Так что наши “шестидесятники” из “Знамени” и прочих СМИ рискуют сво­ей репутацией, когда вспоминают о “великолепной семёрке” на Красной пло­щади или о “великолепной четвёрке” из Храма Христа Спасителя и Зоологи­ческого музея.


***

“Танки на Вацлавской площади, ненависть чехов, отчаянные выкрики, как плевки в лицо оккупантам, небезобидные стычки, огонь, стрельба... И очень ровно, как кордебалет Большого, стояли танки, танки, танки, и им не было конца... ”

(Из воспоминаний Натальи Зимяниной, дочери секретаря ЦК КПСС Зимянина, сотрудницы издававшегося в Праге журнала “Проблемы мира и социа­лизма”, где вместе с ней работали лидеры “шестидесятничества” и будущие “творяне” перестройки Юрий Карякин, Мераб Мамардашвили, Ирина Зорина, Кирилл Хенкин, Владимир Лукин и др.).
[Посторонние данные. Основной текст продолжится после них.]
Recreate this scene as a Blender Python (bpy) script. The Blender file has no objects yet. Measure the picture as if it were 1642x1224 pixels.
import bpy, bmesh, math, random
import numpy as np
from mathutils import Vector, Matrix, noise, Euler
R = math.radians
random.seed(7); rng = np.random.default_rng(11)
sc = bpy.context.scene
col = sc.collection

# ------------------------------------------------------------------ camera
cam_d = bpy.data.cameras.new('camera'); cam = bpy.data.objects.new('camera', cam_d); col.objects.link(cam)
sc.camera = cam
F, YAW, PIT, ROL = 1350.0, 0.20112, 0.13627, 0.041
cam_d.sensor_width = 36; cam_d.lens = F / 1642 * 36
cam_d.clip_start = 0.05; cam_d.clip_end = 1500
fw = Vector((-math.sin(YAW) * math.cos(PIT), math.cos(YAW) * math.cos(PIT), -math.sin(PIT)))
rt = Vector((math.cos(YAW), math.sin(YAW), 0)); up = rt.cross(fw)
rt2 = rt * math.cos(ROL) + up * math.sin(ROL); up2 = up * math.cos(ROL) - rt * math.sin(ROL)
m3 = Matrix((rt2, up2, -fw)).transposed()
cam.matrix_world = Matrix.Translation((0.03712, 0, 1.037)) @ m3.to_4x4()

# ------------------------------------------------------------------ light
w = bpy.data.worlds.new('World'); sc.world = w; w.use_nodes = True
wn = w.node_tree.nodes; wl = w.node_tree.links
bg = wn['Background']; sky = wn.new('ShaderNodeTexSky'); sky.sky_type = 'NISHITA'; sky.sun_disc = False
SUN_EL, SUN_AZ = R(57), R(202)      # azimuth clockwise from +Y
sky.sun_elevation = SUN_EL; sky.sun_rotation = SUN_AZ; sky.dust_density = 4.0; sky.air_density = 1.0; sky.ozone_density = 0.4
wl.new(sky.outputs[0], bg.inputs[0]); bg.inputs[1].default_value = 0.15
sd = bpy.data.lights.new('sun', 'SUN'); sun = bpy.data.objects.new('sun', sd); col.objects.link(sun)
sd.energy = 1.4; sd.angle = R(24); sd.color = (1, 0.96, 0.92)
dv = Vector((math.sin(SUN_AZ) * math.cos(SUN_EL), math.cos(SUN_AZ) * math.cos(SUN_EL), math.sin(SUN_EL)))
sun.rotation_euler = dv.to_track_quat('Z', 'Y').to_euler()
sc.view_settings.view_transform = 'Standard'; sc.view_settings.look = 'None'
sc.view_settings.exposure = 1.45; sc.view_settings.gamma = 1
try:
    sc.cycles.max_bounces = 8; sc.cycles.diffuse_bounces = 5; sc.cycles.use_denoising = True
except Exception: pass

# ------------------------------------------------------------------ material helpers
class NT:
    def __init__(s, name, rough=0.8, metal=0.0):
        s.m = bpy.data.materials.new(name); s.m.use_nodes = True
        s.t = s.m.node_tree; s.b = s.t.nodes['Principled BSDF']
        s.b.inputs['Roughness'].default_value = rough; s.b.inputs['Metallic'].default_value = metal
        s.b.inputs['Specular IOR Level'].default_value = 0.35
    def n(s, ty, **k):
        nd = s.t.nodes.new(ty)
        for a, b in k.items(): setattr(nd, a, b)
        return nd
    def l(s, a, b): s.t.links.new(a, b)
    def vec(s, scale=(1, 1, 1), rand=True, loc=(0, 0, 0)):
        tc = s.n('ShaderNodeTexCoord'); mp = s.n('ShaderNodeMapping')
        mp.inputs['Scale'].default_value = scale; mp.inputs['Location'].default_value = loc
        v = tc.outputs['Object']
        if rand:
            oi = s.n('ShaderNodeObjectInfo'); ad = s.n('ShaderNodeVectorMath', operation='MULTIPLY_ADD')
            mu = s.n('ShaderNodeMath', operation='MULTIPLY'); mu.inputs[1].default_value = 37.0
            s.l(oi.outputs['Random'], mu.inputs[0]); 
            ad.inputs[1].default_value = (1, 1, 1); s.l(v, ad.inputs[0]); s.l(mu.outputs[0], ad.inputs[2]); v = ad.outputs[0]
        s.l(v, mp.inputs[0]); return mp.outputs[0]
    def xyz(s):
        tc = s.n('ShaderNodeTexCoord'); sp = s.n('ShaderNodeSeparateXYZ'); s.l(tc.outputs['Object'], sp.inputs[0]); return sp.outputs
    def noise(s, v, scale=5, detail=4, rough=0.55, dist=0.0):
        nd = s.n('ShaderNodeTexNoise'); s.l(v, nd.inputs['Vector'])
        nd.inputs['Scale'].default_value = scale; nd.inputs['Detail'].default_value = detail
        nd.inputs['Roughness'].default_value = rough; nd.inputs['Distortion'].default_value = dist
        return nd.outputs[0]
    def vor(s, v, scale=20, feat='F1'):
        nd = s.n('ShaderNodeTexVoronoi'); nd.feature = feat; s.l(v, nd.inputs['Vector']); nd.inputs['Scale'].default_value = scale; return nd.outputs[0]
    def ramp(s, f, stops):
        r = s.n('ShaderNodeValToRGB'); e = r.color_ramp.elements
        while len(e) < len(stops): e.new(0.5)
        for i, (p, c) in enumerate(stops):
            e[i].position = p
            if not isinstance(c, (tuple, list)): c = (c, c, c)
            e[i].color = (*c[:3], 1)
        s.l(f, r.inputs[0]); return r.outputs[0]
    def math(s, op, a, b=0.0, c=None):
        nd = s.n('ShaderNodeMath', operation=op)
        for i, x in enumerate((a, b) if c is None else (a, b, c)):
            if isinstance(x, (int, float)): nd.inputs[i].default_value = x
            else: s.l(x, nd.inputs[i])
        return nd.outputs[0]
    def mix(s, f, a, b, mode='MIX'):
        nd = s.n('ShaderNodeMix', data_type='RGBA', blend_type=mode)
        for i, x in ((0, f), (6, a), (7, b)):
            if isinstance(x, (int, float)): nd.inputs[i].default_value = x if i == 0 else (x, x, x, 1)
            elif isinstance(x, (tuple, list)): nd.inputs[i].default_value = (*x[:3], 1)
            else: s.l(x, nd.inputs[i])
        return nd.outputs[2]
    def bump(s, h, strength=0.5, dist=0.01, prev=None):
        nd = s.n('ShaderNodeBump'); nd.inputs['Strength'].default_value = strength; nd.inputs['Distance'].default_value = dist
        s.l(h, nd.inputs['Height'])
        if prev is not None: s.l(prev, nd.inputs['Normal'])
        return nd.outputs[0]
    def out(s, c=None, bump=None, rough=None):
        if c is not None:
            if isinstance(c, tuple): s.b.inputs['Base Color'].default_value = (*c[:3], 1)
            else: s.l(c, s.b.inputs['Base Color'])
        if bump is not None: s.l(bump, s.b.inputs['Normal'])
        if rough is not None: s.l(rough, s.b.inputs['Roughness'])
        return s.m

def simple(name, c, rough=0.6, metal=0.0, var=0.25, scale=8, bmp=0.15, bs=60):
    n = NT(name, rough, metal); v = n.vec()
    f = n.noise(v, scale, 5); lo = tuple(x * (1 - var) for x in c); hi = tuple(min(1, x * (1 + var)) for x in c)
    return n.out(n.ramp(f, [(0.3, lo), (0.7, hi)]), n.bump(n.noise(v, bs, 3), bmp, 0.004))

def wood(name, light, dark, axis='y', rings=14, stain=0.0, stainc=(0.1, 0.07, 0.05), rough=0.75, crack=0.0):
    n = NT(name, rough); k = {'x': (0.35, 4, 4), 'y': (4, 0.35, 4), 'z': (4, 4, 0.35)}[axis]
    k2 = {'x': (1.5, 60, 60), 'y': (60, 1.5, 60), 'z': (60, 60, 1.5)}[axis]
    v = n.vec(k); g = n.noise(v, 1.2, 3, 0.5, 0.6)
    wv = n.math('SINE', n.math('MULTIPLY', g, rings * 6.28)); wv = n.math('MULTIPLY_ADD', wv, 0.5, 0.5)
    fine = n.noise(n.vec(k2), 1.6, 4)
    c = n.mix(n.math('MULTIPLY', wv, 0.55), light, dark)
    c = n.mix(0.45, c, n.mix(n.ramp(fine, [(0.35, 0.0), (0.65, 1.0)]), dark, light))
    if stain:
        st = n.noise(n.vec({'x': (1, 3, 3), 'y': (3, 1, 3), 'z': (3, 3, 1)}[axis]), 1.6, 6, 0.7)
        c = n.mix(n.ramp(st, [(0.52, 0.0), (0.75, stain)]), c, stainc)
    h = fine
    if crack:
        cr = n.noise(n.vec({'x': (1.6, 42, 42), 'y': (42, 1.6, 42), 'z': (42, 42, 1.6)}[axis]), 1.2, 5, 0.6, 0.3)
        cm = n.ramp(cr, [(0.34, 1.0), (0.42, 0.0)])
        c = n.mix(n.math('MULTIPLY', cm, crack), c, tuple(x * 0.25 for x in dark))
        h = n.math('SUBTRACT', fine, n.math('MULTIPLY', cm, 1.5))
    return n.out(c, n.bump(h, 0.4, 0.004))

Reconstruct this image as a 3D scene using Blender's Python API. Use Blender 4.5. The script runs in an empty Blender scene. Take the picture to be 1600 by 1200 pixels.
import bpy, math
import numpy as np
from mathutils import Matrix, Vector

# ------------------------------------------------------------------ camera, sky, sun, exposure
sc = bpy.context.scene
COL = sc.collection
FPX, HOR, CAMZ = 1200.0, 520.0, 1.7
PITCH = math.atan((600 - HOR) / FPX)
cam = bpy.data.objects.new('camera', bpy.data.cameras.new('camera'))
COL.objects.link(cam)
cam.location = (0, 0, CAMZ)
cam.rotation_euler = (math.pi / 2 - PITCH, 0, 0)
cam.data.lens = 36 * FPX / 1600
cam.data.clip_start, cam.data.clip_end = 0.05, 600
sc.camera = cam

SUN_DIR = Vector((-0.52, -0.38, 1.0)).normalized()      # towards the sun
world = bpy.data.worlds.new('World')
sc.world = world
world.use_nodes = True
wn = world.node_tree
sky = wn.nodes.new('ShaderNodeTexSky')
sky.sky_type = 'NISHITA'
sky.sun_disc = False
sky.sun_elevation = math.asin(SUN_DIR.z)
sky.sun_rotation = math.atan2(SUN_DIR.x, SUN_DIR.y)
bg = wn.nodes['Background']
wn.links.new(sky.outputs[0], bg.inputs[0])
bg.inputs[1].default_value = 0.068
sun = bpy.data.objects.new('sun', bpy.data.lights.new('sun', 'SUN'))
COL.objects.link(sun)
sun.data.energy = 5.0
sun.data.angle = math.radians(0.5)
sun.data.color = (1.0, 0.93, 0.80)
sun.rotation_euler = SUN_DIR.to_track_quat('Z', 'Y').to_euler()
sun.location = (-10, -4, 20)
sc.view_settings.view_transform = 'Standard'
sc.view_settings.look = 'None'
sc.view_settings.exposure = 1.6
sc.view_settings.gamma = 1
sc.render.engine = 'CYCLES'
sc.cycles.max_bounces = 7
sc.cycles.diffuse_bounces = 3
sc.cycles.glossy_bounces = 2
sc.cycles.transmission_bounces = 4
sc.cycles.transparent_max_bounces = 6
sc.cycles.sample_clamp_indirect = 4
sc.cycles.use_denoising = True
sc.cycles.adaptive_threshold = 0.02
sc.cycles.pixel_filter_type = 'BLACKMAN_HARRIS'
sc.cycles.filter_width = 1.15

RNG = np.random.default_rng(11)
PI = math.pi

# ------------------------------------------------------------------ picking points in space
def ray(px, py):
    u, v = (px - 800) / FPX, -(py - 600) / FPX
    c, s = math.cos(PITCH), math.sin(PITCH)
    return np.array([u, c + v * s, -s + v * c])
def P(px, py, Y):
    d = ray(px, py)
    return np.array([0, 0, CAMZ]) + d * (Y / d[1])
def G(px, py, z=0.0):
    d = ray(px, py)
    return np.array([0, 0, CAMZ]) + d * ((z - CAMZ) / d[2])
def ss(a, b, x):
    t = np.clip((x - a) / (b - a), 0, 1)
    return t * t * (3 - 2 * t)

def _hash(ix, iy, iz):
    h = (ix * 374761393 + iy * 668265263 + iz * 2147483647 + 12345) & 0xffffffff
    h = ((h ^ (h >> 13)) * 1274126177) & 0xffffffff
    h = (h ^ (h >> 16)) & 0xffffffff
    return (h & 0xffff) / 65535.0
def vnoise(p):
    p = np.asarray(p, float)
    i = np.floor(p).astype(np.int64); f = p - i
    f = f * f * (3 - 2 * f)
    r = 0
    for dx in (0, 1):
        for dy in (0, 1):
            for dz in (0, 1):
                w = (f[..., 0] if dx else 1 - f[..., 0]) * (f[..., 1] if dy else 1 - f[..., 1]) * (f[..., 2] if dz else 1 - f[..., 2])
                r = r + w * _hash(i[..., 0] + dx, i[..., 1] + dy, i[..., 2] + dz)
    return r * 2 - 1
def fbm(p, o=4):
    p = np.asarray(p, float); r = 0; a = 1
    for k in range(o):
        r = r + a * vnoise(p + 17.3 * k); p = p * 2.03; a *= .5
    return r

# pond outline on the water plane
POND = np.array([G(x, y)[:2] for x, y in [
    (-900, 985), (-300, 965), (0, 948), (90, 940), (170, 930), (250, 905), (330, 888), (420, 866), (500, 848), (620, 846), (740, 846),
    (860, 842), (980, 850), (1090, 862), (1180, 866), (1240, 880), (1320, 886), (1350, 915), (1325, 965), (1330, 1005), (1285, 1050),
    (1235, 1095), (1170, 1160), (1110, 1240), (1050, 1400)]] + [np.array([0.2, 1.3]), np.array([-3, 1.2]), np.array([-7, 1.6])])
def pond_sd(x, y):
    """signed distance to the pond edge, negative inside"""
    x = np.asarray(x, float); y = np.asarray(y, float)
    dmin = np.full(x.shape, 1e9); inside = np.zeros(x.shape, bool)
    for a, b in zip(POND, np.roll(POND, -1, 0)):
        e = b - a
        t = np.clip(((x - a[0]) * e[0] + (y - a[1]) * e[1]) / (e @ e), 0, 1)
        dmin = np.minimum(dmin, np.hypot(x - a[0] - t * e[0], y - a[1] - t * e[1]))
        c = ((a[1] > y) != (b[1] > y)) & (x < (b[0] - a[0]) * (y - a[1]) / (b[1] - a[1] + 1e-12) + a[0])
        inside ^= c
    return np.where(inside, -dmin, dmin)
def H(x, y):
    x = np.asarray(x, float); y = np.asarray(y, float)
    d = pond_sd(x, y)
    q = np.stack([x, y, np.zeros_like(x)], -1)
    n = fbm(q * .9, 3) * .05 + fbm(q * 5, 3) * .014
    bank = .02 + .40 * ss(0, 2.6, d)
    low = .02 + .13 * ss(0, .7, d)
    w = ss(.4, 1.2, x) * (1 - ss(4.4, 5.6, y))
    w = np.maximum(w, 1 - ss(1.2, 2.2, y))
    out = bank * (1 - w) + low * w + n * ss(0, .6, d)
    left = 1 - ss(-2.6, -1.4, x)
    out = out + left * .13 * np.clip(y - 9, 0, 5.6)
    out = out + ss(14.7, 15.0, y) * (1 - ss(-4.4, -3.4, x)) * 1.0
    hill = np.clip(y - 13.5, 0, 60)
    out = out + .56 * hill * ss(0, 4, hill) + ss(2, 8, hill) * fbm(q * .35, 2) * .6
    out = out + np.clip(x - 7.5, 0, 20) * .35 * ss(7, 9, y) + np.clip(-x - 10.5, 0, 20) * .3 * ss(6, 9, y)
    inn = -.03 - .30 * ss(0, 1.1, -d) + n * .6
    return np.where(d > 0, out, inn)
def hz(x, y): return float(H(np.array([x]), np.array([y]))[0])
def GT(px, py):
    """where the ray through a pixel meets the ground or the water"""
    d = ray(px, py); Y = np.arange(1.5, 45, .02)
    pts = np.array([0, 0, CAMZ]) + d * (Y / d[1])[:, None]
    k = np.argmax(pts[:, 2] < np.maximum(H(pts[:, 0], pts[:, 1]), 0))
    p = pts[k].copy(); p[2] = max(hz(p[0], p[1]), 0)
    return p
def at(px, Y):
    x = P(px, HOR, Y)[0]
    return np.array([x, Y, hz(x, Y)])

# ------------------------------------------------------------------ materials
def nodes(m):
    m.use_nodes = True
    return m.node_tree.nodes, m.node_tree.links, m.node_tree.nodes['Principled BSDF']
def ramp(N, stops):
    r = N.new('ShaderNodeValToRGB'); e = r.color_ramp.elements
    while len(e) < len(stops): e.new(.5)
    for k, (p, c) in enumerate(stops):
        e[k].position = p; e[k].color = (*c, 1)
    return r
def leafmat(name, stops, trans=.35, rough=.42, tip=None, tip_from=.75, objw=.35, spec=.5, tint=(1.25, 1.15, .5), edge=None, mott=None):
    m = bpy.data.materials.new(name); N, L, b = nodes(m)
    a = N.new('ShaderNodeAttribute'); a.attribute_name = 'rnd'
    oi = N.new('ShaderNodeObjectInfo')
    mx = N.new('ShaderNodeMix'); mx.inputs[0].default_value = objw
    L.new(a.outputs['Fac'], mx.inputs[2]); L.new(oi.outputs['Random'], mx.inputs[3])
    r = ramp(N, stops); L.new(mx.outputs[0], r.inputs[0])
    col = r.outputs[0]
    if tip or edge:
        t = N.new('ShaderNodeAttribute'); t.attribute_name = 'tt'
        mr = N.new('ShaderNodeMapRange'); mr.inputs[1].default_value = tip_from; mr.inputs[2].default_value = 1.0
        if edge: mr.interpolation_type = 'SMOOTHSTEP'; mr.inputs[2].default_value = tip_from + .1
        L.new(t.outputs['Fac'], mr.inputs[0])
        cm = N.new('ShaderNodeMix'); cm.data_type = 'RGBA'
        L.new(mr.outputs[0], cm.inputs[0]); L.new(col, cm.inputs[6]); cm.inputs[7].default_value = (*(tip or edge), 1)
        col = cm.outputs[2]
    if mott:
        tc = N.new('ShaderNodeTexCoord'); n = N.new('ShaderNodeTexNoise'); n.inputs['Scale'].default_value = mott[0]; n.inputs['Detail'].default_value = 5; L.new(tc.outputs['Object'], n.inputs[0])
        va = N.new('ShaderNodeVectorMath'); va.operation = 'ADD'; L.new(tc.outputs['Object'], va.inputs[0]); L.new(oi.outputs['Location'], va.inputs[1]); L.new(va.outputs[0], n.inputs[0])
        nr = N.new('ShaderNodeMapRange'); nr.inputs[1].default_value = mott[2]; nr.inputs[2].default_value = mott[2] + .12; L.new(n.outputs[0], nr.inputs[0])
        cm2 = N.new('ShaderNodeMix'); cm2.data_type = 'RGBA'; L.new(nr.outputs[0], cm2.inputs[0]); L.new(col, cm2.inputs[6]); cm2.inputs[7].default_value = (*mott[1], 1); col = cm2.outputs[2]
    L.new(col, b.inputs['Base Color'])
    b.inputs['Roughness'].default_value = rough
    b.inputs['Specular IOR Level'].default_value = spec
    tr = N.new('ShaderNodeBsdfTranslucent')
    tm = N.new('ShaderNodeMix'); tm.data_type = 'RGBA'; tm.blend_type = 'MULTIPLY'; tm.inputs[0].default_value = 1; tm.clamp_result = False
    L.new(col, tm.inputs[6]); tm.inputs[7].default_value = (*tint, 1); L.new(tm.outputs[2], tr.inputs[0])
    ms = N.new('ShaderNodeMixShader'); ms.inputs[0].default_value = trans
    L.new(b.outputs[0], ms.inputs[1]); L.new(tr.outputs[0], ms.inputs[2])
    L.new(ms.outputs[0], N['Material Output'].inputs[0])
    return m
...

“Летом 1967 года мы все (я имею в виду нашу большую ленинградскомосковскую компанию) очень внимательно следили и по нашим газетам, и, естественно, по всем доступным “вражеским” голосам за так называемой “Пражской весной” и невероятно радовались и переживали за чехов”. (Из воспоминаний киноактёра Л. Прыгунова).